2005 Infinity Award: Lifetime Achievement

Bruce Weber is our 2005 honoree for Lifetime Achievement. He previously won the 1994 Applied/Fashion/Advertising award.
Recipient
Apr 03, 2005
Bruce Weber is our 2005 honoree for Lifetime Achievement. He previously won the 1994 Applied/Fashion/Advertising award.

Bruce Weber, born in rural Greensburg, Pennsylvania in 1946, initially pursued theater at Denison University in Ohio, then turned to filmmaking at New York University. Diane Arbus introduced him to Lisette Model, with whom he studied at The New School for Social Research in the 1960s.In the late 1970s, Weber began photographing ads and commercials. He rose to fame as a preeminent fashion photographer during the 1980s. Working for Calvin Klein, Karl Lagerfeld, Gianni Versace, and Ralph Lauren, Weber pioneered a nostalgic, boy-next-door style that redefined the industry. His photographs have since appeared in Vanity Fair, American Vogue, Interview, Italian Vogue, and GQ, among many others.

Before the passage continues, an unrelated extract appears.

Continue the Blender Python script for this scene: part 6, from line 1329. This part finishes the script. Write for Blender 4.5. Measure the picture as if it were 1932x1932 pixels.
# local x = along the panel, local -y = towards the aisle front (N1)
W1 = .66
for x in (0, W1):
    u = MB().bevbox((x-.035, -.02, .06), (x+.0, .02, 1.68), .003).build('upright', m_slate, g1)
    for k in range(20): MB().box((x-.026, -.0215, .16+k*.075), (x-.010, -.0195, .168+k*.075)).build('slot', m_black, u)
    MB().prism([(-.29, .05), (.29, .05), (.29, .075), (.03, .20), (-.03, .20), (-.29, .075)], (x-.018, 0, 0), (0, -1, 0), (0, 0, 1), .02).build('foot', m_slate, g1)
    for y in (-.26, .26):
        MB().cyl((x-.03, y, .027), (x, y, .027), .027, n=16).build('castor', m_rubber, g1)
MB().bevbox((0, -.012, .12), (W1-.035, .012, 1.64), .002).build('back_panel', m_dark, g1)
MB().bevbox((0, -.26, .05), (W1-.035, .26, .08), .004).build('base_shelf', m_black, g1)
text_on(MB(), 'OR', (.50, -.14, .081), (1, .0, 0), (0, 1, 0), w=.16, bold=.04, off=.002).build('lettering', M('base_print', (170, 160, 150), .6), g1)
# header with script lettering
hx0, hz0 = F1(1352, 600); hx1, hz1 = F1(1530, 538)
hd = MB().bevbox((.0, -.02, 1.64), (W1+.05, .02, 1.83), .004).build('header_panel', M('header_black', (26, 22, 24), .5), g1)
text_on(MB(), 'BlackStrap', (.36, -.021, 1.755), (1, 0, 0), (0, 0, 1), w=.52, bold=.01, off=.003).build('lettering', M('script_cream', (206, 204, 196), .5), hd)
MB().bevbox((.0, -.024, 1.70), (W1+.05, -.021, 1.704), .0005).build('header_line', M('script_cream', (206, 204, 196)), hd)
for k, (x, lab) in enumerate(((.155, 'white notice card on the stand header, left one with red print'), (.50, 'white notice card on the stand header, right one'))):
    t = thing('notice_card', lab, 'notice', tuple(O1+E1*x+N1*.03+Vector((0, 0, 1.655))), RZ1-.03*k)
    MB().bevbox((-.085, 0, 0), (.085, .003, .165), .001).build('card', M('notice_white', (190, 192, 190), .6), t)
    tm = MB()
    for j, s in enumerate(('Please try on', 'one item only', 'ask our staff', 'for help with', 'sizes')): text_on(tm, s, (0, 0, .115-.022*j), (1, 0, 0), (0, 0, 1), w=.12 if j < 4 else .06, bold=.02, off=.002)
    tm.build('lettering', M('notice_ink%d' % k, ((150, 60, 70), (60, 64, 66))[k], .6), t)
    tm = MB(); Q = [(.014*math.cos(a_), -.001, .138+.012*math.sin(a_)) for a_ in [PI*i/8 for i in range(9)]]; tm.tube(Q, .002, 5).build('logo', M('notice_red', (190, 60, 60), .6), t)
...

He has also earned acclaim for his filmmaking, including Broken Noses (1987), a documentary about boxer and Olympic hopeful Andy Minsker; Let’s Get Lost (1989), a documentary on jazz trumpeter Chet Baker, which was nominated for an Academy Award for Best Feature Documentary; and Chop Suey Club (2001), a feature on wrestler Peter Johnson that is equally about the filmmaker’s own career and inspirations. The Los Angeles Museum of Contemporary Art presented a retrospective of his short films and documentaries, along with numerous TV commercials and music videos, in 1998. His documentary, A Letter to True, an anti-war film, opened at the Berlin Film Festival and showed as an official selection at the Tribeca, Toronto, and Edinburgh Film Festivals in 2004.

He has published more than 15 books and his photographs are in the permanent collections of the Victoria and Albert Museum in London and the Museum of Modern Art in Paris, among others. Weber received a Clio Award for Recognition in Apparel (1986); the International Documentary Association Award for both Broken Noses (1986) and Let’s Get Lost (1987); an ICP Infinity Award for Applied Photography (1993); and the 1st Annual Alfred Eisenstadt Award for portrait photography from Life Magazine (1998).